**EXERCISE INSTRUCTIONS**
The records below must be retyped exactly.

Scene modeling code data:
------------------------

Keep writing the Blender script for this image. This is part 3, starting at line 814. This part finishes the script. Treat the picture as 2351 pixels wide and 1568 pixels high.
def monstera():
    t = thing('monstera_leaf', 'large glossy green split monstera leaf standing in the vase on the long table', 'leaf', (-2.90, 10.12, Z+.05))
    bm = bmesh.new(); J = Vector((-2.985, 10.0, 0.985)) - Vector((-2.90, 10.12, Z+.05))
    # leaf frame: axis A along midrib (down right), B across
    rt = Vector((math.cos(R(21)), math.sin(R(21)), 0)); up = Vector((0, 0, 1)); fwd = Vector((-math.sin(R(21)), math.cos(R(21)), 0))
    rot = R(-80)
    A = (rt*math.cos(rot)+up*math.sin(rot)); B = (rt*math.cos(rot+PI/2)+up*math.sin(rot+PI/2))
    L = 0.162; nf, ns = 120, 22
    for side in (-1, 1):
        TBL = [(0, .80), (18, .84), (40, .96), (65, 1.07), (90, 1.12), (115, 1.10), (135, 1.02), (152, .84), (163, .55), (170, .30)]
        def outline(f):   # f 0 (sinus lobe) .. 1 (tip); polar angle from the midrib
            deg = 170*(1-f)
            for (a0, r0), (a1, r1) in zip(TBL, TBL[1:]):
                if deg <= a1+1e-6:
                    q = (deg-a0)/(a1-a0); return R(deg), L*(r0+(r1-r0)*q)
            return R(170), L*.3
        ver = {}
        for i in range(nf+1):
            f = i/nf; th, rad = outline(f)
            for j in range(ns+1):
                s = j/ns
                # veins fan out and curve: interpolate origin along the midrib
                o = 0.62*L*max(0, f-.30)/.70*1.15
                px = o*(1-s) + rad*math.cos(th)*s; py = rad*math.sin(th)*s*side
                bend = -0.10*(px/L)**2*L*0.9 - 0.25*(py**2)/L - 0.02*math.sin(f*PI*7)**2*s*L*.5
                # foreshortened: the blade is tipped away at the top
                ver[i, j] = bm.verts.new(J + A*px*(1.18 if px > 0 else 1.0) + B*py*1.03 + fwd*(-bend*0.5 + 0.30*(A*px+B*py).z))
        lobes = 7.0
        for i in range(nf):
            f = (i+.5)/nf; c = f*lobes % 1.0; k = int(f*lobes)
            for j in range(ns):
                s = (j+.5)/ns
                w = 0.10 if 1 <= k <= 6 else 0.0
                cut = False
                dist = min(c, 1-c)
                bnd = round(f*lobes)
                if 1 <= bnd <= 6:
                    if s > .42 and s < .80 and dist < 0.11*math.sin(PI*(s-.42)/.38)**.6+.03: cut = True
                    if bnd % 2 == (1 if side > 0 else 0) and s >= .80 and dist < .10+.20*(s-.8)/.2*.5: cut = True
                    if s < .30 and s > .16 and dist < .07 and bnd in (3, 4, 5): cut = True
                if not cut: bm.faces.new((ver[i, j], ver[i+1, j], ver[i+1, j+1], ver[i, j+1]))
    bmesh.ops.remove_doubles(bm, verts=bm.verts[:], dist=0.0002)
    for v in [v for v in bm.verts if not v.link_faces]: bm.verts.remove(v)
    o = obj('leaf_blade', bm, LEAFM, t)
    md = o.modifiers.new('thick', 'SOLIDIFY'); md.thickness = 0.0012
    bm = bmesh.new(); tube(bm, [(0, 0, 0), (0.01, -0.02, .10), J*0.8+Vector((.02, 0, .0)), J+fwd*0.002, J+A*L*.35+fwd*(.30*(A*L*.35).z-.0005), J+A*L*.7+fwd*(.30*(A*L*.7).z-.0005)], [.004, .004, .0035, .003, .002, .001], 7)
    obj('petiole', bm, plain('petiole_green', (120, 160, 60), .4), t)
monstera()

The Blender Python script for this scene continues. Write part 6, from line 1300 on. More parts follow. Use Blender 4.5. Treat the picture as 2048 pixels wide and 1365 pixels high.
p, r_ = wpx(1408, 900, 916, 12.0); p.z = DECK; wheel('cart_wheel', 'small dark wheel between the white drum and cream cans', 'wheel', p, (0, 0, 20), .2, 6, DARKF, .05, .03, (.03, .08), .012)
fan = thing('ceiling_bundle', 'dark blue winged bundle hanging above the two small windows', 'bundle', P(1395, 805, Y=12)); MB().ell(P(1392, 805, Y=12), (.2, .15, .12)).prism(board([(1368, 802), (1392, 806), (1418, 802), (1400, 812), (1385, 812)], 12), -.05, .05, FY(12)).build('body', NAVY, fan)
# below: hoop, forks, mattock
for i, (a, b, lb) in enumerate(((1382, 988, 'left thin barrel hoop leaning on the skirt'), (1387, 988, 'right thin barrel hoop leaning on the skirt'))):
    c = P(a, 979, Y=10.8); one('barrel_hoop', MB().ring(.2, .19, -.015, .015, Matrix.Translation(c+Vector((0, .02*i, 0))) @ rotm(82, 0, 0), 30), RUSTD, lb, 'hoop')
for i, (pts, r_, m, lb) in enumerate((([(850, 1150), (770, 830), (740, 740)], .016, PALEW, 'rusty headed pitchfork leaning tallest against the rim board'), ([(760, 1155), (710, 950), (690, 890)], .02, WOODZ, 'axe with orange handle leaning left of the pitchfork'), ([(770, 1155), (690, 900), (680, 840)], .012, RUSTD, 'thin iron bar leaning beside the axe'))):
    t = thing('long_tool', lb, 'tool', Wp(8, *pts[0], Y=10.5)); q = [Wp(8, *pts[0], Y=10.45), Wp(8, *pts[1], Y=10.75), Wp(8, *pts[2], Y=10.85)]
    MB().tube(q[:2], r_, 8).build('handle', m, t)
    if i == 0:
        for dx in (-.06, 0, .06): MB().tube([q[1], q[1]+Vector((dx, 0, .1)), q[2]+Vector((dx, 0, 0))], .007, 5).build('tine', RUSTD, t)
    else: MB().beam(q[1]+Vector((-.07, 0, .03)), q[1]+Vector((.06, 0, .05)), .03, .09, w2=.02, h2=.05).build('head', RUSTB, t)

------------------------

**SOLUTION TO THIS TASK**
Keep writing the Blender script for this image. This is part 3, starting at line 814. This part finishes the script. Treat the picture as 2351 pixels wide and 1568 pixels high.
def monstera():
    t = thing('monstera_leaf', 'large glossy green split monstera leaf standing in the vase on the long table', 'leaf', (-2.90, 10.12, Z+.05))
    bm = bmesh.new(); J = Vector((-2.985, 10.0, 0.985)) - Vector((-2.90, 10.12, Z+.05))
    # leaf frame: axis A along midrib (down right), B across
    rt = Vector((math.cos(R(21)), math.sin(R(21)), 0)); up = Vector((0, 0, 1)); fwd = Vector((-math.sin(R(21)), math.cos(R(21)), 0))
    rot = R(-80)
    A = (rt*math.cos(rot)+up*math.sin(rot)); B = (rt*math.cos(rot+PI/2)+up*math.sin(rot+PI/2))
    L = 0.162; nf, ns = 120, 22
    for side in (-1, 1):
        TBL = [(0, .80), (18, .84), (40, .96), (65, 1.07), (90, 1.12), (115, 1.10), (135, 1.02), (152, .84), (163, .55), (170, .30)]
        def outline(f):   # f 0 (sinus lobe) .. 1 (tip); polar angle from the midrib
            deg = 170*(1-f)
            for (a0, r0), (a1, r1) in zip(TBL, TBL[1:]):
                if deg <= a1+1e-6:
                    q = (deg-a0)/(a1-a0); return R(deg), L*(r0+(r1-r0)*q)
            return R(170), L*.3
        ver = {}
        for i in range(nf+1):
            f = i/nf; th, rad = outline(f)
            for j in range(ns+1):
                s = j/ns
                # veins fan out and curve: interpolate origin along the midrib
                o = 0.62*L*max(0, f-.30)/.70*1.15
                px = o*(1-s) + rad*math.cos(th)*s; py = rad*math.sin(th)*s*side
                bend = -0.10*(px/L)**2*L*0.9 - 0.25*(py**2)/L - 0.02*math.sin(f*PI*7)**2*s*L*.5
                # foreshortened: the blade is tipped away at the top
                ver[i, j] = bm.verts.new(J + A*px*(1.18 if px > 0 else 1.0) + B*py*1.03 + fwd*(-bend*0.5 + 0.30*(A*px+B*py).z))
        lobes = 7.0
        for i in range(nf):
            f = (i+.5)/nf; c = f*lobes % 1.0; k = int(f*lobes)
            for j in range(ns):
                s = (j+.5)/ns
                w = 0.10 if 1 <= k <= 6 else 0.0
                cut = False
                dist = min(c, 1-c)
                bnd = round(f*lobes)
                if 1 <= bnd <= 6:
                    if s > .42 and s < .80 and dist < 0.11*math.sin(PI*(s-.42)/.38)**.6+.03: cut = True
                    if bnd % 2 == (1 if side > 0 else 0) and s >= .80 and dist < .10+.20*(s-.8)/.2*.5: cut = True
                    if s < .30 and s > .16 and dist < .07 and bnd in (3, 4, 5): cut = True
                if not cut: bm.faces.new((ver[i, j], ver[i+1, j], ver[i+1, j+1], ver[i, j+1]))
    bmesh.ops.remove_doubles(bm, verts=bm.verts[:], dist=0.0002)
    for v in [v for v in bm.verts if not v.link_faces]: bm.verts.remove(v)
    o = obj('leaf_blade', bm, LEAFM, t)
    md = o.modifiers.new('thick', 'SOLIDIFY'); md.thickness = 0.0012
    bm = bmesh.new(); tube(bm, [(0, 0, 0), (0.01, -0.02, .10), J*0.8+Vector((.02, 0, .0)), J+fwd*0.002, J+A*L*.35+fwd*(.30*(A*L*.35).z-.0005), J+A*L*.7+fwd*(.30*(A*L*.7).z-.0005)], [.004, .004, .0035, .003, .002, .001], 7)
    obj('petiole', bm, plain('petiole_green', (120, 160, 60), .4), t)
monstera()

The Blender Python script for this scene continues. Write part 6, from line 1300 on. More parts follow. Use Blender 4.5. Treat the picture as 2048 pixels wide and 1365 pixels high.
p, r_ = wpx(1408, 900, 916, 12.0); p.z = DECK; wheel('cart_wheel', 'small dark wheel between the white drum and cream cans', 'wheel', p, (0, 0, 20), .2, 6, DARKF, .05, .03, (.03, .08), .012)
fan = thing('ceiling_bundle', 'dark blue winged bundle hanging above the two small windows', 'bundle', P(1395, 805, Y=12)); MB().ell(P(1392, 805, Y=12), (.2, .15, .12)).prism(board([(1368, 802), (1392, 806), (1418, 802), (1400, 812), (1385, 812)], 12), -.05, .05, FY(12)).build('body', NAVY, fan)
# below: hoop, forks, mattock
for i, (a, b, lb) in enumerate(((1382, 988, 'left thin barrel hoop leaning on the skirt'), (1387, 988, 'right thin barrel hoop leaning on the skirt'))):
    c = P(a, 979, Y=10.8); one('barrel_hoop', MB().ring(.2, .19, -.015, .015, Matrix.Translation(c+Vector((0, .02*i, 0))) @ rotm(82, 0, 0), 30), RUSTD, lb, 'hoop')
for i, (pts, r_, m, lb) in enumerate((([(850, 1150), (770, 830), (740, 740)], .016, PALEW, 'rusty headed pitchfork leaning tallest against the rim board'), ([(760, 1155), (710, 950), (690, 890)], .02, WOODZ, 'axe with orange handle leaning left of the pitchfork'), ([(770, 1155), (690, 900), (680, 840)], .012, RUSTD, 'thin iron bar leaning beside the axe'))):
    t = thing('long_tool', lb, 'tool', Wp(8, *pts[0], Y=10.5)); q = [Wp(8, *pts[0], Y=10.45), Wp(8, *pts[1], Y=10.75), Wp(8, *pts[2], Y=10.85)]
    MB().tube(q[:2], r_, 8).build('handle', m, t)
    if i == 0:
        for dx in (-.06, 0, .06): MB().tube([q[1], q[1]+Vector((dx, 0, .1)), q[2]+Vector((dx, 0, 0))], .007, 5).build('tine', RUSTD, t)
    else: MB().beam(q[1]+Vector((-.07, 0, .03)), q[1]+Vector((.06, 0, .05)), .03, .09, w2=.02, h2=.05).build('head', RUSTB, t)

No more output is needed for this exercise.